** begin **

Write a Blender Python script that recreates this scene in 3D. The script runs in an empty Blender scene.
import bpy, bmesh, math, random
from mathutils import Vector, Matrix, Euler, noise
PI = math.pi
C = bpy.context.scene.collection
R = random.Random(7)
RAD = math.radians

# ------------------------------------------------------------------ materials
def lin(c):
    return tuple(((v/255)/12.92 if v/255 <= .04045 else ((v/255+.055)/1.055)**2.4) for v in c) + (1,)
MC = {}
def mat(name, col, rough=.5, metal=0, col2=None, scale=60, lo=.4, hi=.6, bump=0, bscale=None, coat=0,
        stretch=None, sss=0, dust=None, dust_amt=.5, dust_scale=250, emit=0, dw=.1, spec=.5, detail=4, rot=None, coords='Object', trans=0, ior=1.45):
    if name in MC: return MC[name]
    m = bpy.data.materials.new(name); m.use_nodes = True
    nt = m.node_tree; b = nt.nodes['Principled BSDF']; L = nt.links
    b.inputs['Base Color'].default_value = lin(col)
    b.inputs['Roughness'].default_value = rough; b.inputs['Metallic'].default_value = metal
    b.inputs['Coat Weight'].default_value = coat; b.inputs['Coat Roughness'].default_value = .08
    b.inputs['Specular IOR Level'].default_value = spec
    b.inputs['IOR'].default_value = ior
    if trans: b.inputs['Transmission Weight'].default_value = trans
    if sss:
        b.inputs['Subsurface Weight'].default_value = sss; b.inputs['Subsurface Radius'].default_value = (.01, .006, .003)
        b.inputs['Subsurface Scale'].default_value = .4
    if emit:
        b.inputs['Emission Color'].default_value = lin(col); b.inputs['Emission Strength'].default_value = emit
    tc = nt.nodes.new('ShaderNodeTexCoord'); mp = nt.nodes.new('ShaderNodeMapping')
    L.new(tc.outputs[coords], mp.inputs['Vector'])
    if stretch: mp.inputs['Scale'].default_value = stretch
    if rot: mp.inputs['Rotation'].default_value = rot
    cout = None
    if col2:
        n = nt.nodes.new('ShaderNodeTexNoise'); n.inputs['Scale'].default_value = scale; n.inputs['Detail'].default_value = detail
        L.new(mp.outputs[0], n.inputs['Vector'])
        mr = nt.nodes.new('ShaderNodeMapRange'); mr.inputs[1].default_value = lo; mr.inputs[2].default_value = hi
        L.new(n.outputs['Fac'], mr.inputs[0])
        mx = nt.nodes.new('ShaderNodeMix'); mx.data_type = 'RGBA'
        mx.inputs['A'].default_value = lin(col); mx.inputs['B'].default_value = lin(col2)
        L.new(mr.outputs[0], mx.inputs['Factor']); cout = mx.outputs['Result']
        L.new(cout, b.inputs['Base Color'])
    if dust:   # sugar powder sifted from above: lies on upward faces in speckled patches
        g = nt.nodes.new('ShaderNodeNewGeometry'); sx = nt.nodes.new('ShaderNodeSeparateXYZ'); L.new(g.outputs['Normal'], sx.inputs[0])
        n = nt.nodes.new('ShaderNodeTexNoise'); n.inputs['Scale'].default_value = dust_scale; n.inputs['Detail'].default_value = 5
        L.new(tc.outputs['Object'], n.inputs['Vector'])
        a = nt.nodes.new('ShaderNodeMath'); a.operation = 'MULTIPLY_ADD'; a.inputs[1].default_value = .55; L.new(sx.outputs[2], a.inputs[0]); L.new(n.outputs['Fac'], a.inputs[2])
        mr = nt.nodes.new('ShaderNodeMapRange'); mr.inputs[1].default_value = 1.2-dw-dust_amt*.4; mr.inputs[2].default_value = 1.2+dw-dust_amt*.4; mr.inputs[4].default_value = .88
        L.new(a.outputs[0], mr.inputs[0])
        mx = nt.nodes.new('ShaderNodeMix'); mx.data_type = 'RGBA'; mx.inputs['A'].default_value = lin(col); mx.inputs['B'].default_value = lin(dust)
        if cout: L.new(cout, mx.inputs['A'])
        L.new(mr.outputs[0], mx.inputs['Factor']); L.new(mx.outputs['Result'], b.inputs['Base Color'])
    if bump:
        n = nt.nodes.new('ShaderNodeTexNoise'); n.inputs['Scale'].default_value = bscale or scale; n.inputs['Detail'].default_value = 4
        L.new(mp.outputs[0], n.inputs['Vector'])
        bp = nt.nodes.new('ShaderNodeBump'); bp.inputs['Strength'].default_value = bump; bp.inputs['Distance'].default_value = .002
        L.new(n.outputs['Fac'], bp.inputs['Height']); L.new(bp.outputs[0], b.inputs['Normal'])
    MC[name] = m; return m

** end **

**REQUIRED TASK**
Please return the data above exactly as given.

**PROBLEM SOLUTION**
Write a Blender Python script that recreates this scene in 3D. The script runs in an empty Blender scene.
import bpy, bmesh, math, random
from mathutils import Vector, Matrix, Euler, noise
PI = math.pi
C = bpy.context.scene.collection
R = random.Random(7)
RAD = math.radians

# ------------------------------------------------------------------ materials
def lin(c):
    return tuple(((v/255)/12.92 if v/255 <= .04045 else ((v/255+.055)/1.055)**2.4) for v in c) + (1,)
MC = {}
def mat(name, col, rough=.5, metal=0, col2=None, scale=60, lo=.4, hi=.6, bump=0, bscale=None, coat=0,
        stretch=None, sss=0, dust=None, dust_amt=.5, dust_scale=250, emit=0, dw=.1, spec=.5, detail=4, rot=None, coords='Object', trans=0, ior=1.45):
    if name in MC: return MC[name]
    m = bpy.data.materials.new(name); m.use_nodes = True
    nt = m.node_tree; b = nt.nodes['Principled BSDF']; L = nt.links
    b.inputs['Base Color'].default_value = lin(col)
    b.inputs['Roughness'].default_value = rough; b.inputs['Metallic'].default_value = metal
    b.inputs['Coat Weight'].default_value = coat; b.inputs['Coat Roughness'].default_value = .08
    b.inputs['Specular IOR Level'].default_value = spec
    b.inputs['IOR'].default_value = ior
    if trans: b.inputs['Transmission Weight'].default_value = trans
    if sss:
        b.inputs['Subsurface Weight'].default_value = sss; b.inputs['Subsurface Radius'].default_value = (.01, .006, .003)
        b.inputs['Subsurface Scale'].default_value = .4
    if emit:
        b.inputs['Emission Color'].default_value = lin(col); b.inputs['Emission Strength'].default_value = emit
    tc = nt.nodes.new('ShaderNodeTexCoord'); mp = nt.nodes.new('ShaderNodeMapping')
    L.new(tc.outputs[coords], mp.inputs['Vector'])
    if stretch: mp.inputs['Scale'].default_value = stretch
    if rot: mp.inputs['Rotation'].default_value = rot
    cout = None
    if col2:
        n = nt.nodes.new('ShaderNodeTexNoise'); n.inputs['Scale'].default_value = scale; n.inputs['Detail'].default_value = detail
        L.new(mp.outputs[0], n.inputs['Vector'])
        mr = nt.nodes.new('ShaderNodeMapRange'); mr.inputs[1].default_value = lo; mr.inputs[2].default_value = hi
        L.new(n.outputs['Fac'], mr.inputs[0])
        mx = nt.nodes.new('ShaderNodeMix'); mx.data_type = 'RGBA'
        mx.inputs['A'].default_value = lin(col); mx.inputs['B'].default_value = lin(col2)
        L.new(mr.outputs[0], mx.inputs['Factor']); cout = mx.outputs['Result']
        L.new(cout, b.inputs['Base Color'])
    if dust:   # sugar powder sifted from above: lies on upward faces in speckled patches
        g = nt.nodes.new('ShaderNodeNewGeometry'); sx = nt.nodes.new('ShaderNodeSeparateXYZ'); L.new(g.outputs['Normal'], sx.inputs[0])
        n = nt.nodes.new('ShaderNodeTexNoise'); n.inputs['Scale'].default_value = dust_scale; n.inputs['Detail'].default_value = 5
        L.new(tc.outputs['Object'], n.inputs['Vector'])
        a = nt.nodes.new('ShaderNodeMath'); a.operation = 'MULTIPLY_ADD'; a.inputs[1].default_value = .55; L.new(sx.outputs[2], a.inputs[0]); L.new(n.outputs['Fac'], a.inputs[2])
        mr = nt.nodes.new('ShaderNodeMapRange'); mr.inputs[1].default_value = 1.2-dw-dust_amt*.4; mr.inputs[2].default_value = 1.2+dw-dust_amt*.4; mr.inputs[4].default_value = .88
        L.new(a.outputs[0], mr.inputs[0])
        mx = nt.nodes.new('ShaderNodeMix'); mx.data_type = 'RGBA'; mx.inputs['A'].default_value = lin(col); mx.inputs['B'].default_value = lin(dust)
        if cout: L.new(cout, mx.inputs['A'])
        L.new(mr.outputs[0], mx.inputs['Factor']); L.new(mx.outputs['Result'], b.inputs['Base Color'])
    if bump:
        n = nt.nodes.new('ShaderNodeTexNoise'); n.inputs['Scale'].default_value = bscale or scale; n.inputs['Detail'].default_value = 4
        L.new(mp.outputs[0], n.inputs['Vector'])
        bp = nt.nodes.new('ShaderNodeBump'); bp.inputs['Strength'].default_value = bump; bp.inputs['Distance'].default_value = .002
        L.new(n.outputs['Fac'], bp.inputs['Height']); L.new(bp.outputs[0], b.inputs['Normal'])
    MC[name] = m; return m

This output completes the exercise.